The film follows Gaines as a boy (Michael Rainey, Jr.) growing up on a Southern cotton plantation in 1926 where he witnesses the rape of his mother (Mariah Carey) and the murder of his father (David Banner) by their boss, Westfall (Alex Pettyfer). It's Westfall's grandmother Annabelle (Vanessa Redgrave) who reaches out to the boy and teaches him how to become a good servant, setting tables and cleaning her home or as she puts it, teaching him “how to be the house nigger." After leaving the plantation, the teenage Gaines (Ami Ameen) is mentored by Maynard, an elderly butler at a hotel in North Carolina, who shows him the proper way to serve the white man.
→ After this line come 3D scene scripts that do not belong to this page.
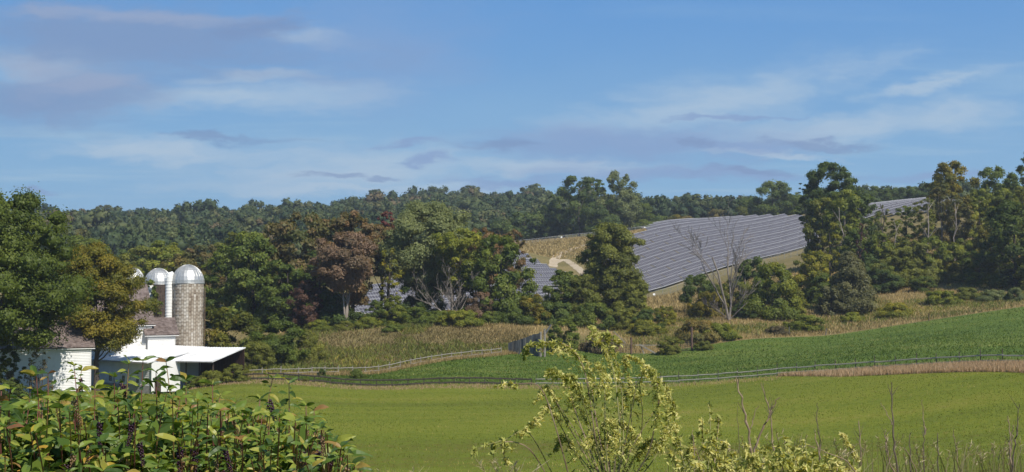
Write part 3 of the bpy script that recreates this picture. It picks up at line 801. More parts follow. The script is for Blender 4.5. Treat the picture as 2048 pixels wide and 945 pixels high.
def local(o, e, n, a, b, z):
    """point at a along the wall, b behind it, height z above the building's base point"""
    return Vector((e[0] * a - n[0] * b, e[1] * a - n[1] * b, z))
class Bld:
    def __init__(s, name, label, corner, rot, cat='building'):
        s.e = (math.cos(rot), math.sin(rot)); s.n = (math.sin(rot), -math.cos(rot))
        s.base = Vector(corner); s.root = thing(name, s.base, label, cat)
    def p(s, a, b, z): return Vector((s.e[0] * a - s.n[0] * b, s.e[1] * a - s.n[1] * b, z))
    def siding(s, name, pts_fn, a0, a1, z0, z1, lap=.22, top=None, mat=None, lbl=None):
        """lapped boards; pts_fn(a, out, z) places a point, top(z)->(a0,a1) trims a gable"""
        b = MB(); z = z0
        rr = random.Random(int(abs(a0 * 7 + z1 * 13)))
        while z < z1 - 1e-3:
            zt = min(z + lap, z1)
            l0, r0 = top(z) if top else (a0, a1); l1, r1 = top(zt) if top else (a0, a1)
            o0 = .075 + rr.uniform(-.006, .006); o1 = .012; t = rr.uniform(.35, .65)
            b.poly([pts_fn(l0, o0, z), pts_fn(r0, o0, z), pts_fn(r1, o1, zt), pts_fn(l1, o1, zt)], 0, t)
            b.poly([pts_fn(l0, o1, z), pts_fn(r0, o1, z), pts_fn(r0, o0, z), pts_fn(l0, o0, z)], 0, t)
            z = zt
        return b.obj(name, mat or M_WHITE, s.root)
    def slab(s, name, quad, th, mat, rows=0, cols=0, seed=0):
        """roof slope: quad = eave left, eave right, ridge right, ridge left (local), with courses of shingles proud of one another"""
        q = [Vector(v) for v in quad]; nrm = (q[1] - q[0]).cross(q[3] - q[0]).normalized()
        b = MB()
        b.hexa([v - nrm * th for v in q], q)
        if rows:
            r = random.Random(seed)
            for i in range(rows):
                t0, t1 = i / rows, min((i + 1.15) / rows, 1)
                off = r.random() / cols
                for k in range(cols + 1):
                    u0, u1 = max((k - off * cols) / cols, 0), min((k + 1 - off * cols) / cols - .006, 1)
                    if u1 <= u0: continue
                    f = lambda u, t: q[0].lerp(q[1], u).lerp(q[3].lerp(q[2], u), t)
                    lo, hi = nrm * (.045 + r.uniform(0, .02)), nrm * .012
                    tt = r.uniform(.1, .9)
                    b.poly([f(u0, t0) + lo, f(u1, t0) + lo, f(u1, t1) + hi, f(u0, t1) + hi], 0, tt)
                    b.poly([f(u0, t0), f(u1, t0), f(u1, t0) + lo, f(u0, t0) + lo], 0, tt)
        return b.obj(name, mat, s.root)
def ribs(bld, name, quad, n, mat):
    q = [Vector(v) for v in quad]; nrm = (q[1] - q[0]).cross(q[3] - q[0]).normalized()
    b = MB()
    for i in range(n + 1):
        u = i / n
        a, c = q[0].lerp(q[1], u), q[3].lerp(q[2], u)
        w = (q[1] - q[0]).normalized() * .035
        b.hexa([a - w, a + w, c + w, c - w], [a - w * .5 + nrm * .05, a + w * .5 + nrm * .05, c + w * .5 + nrm * .05, c - w * .5 + nrm * .05])
    o = b.obj(name, mat, bld.root); o['kind'] = 'stuff'
def window(bld, a, z, w, h, out=0.0, name='window'):
    f = MB(); p = bld.p; t = .09
    for (x0, x1, z0, z1) in ((-w / 2 - t, w / 2 + t, h, h + t), (-w / 2 - t, w / 2 + t, -t, 0), (-w / 2 - t, -w / 2, 0, h), (w / 2, w / 2 + t, 0, h)):
        f.hexa([p(a + x0, -out - .015, z + z0), p(a + x1, -out - .015, z + z0), p(a + x1, -out - .015, z + z1), p(a + x0, -out - .015, z + z1)],
               [p(a + x0, -out - .10, z + z0), p(a + x1, -out - .10, z + z0), p(a + x1, -out - .10, z + z1), p(a + x0, -out - .10, z + z1)])
    w_ = f.obj(name, M_WHITE, bld.root)
    g = MB(); g.hexa([p(a - w / 2, -out - .02, z), p(a + w / 2, -out - .02, z), p(a + w / 2, -out - .02, z + h), p(a - w / 2, -out - .02, z + h)],
                     [p(a - w / 2, -out - .065, z), p(a + w / 2, -out - .065, z), p(a + w / 2, -out - .065, z + h), p(a - w / 2, -out - .065, z + h)])
    g.obj('pane', M_WINDOW, w_)
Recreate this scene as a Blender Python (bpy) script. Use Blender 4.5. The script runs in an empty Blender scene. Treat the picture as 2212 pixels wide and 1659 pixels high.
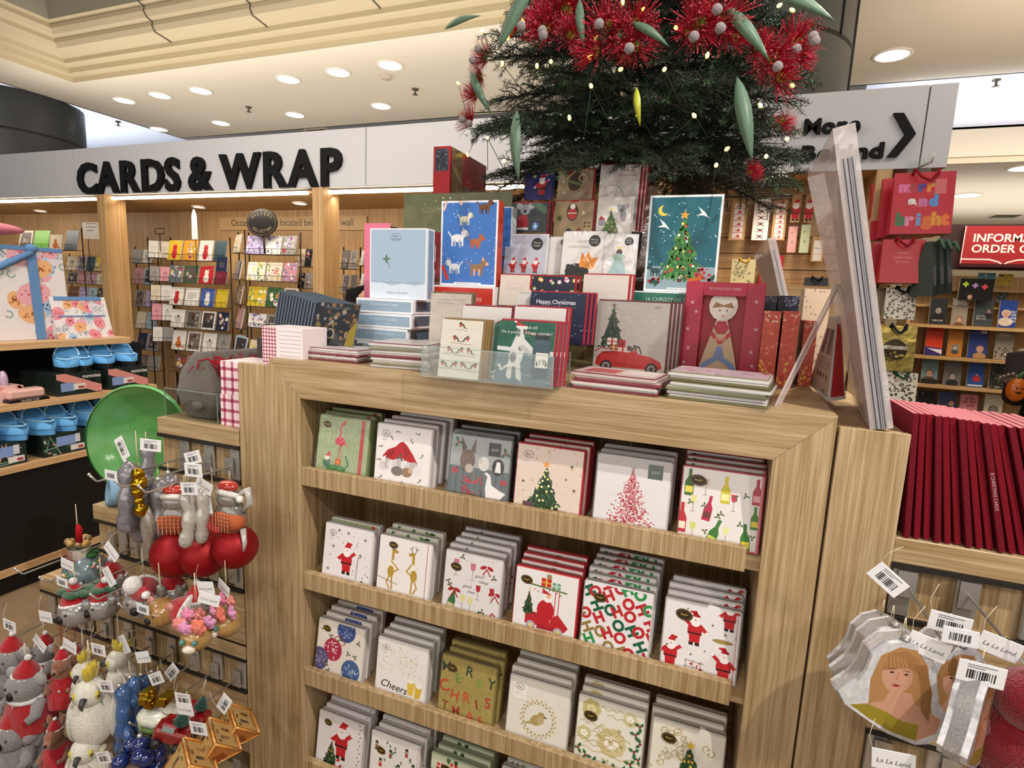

As the adult Cecil becomes a waiter at the Excelsior Hotel in Washington, D.C., he falls in love with and marries Gloria (Oprah Winfrey), a maid at the hotel. Their marriage would survive until his death though strained by his long absences from the house and Gloria's drinking. After years of exemplary service at the hotel, he is recommended by a member of President Truman's staff to work as a servant in the White House. In his training by the maitre d' (Colman Domingo) and the head butler (Cuba Gooding), Gaines is told to see nothing, hear nothing, obey without question, and keep politics out of the job. Though his role is in essence a menial one, he never relinquishes his dignity and humanity, repeatedly asking his supervisor that the black staff be paid wages in line with their white colleagues.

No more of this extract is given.